Saving government funds
Hansel’s task is increasing the productivity of public administration. It has been proven that joint procurement activities produce savings in comparison to decentralised procurement. The higher volumes in joint procurement often simultaneously offer price benefits and reduce the amount of resources tied to procurement. Furthermore, when contractual management is also professionally and effectively handled during the agreement period, economic added value will be achieved.
It is a challenge to calculate the exact amounts of savings related to procurement. For the past ten years, Hansel has been making rough savings calculations that are based on a study on the savings produced by joint procurement carried out at the Helsinki School of Business (Karjalainen et al. 2008). The study proved that the centralised operating model produces savings of some 20–25%, depending on the category.

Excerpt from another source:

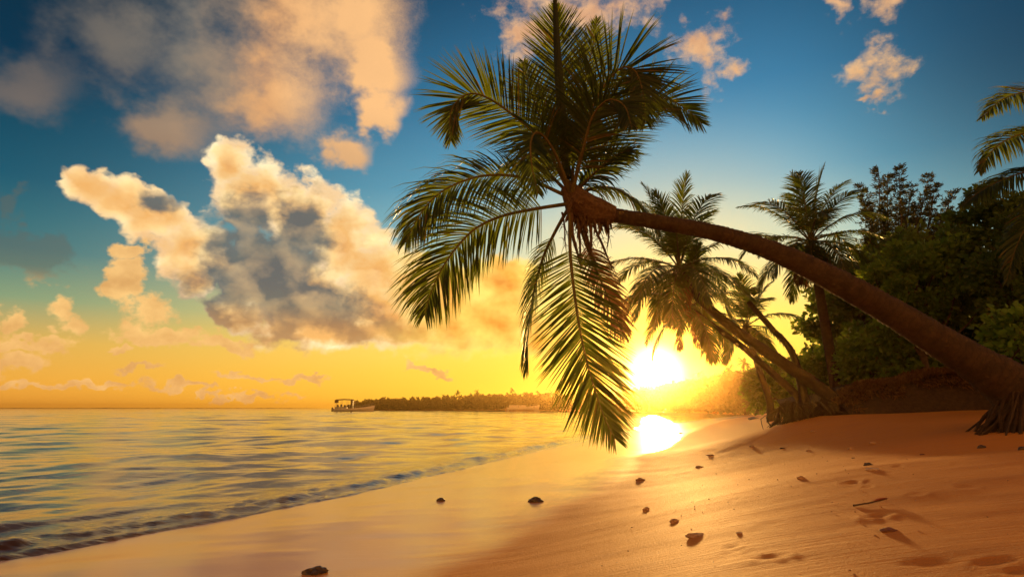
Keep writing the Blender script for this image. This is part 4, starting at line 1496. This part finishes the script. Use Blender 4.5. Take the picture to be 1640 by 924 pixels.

Using this model, we have been able to calculate that in 2018, Hansel’s joint procurement activities produced theoretical savings of more than €300 million, compared to decentralised acquisition. The calculation model also utilises calculations of the potential of Hansel’s framework agreements, but it does not account for factors such as the use of working time, the costs of dividing resources or competence gaps that may be caused by distributed operations.
Hansel’s category management is in charge of the savings calculations related to centralised procurement contracts. The calculations study joint procurement contracts from the perspective of the procurement object and the supplier markets based on available information. Whenever comparable market prices or prices based on benchmarking are available, the prices obtained from the tendering are compared with them. If the procurement object is not considerably different from a previous procurement object, the prices obtained from the tendering are compared with the previous contractual prices. Suitable reference prices are not available in all cases, however, in which cases contract-specific cost-benefit indicators are defined for the centralised procurement contract.
In the past year, social effectiveness through procurement has been discussed a great deal. It consists of many factors. In addition to centralised procurement contracts, we realise a great deal of customer-specific tendering processes where the goal is increasing the customer benefit and effectiveness. Systematic measuring of effects achieved through tendering has been proven challenging, however.
For several years now, we have collected information on the procurement value of customer-specific tendering processes, the savings achieved and customer satisfaction. Our goal for 2019 is to develop the indicators used to measure the effectiveness of customer-specific tendering. The plan is to expand the analysis to the assessment of responsibility, innovation, development of competence or service quality.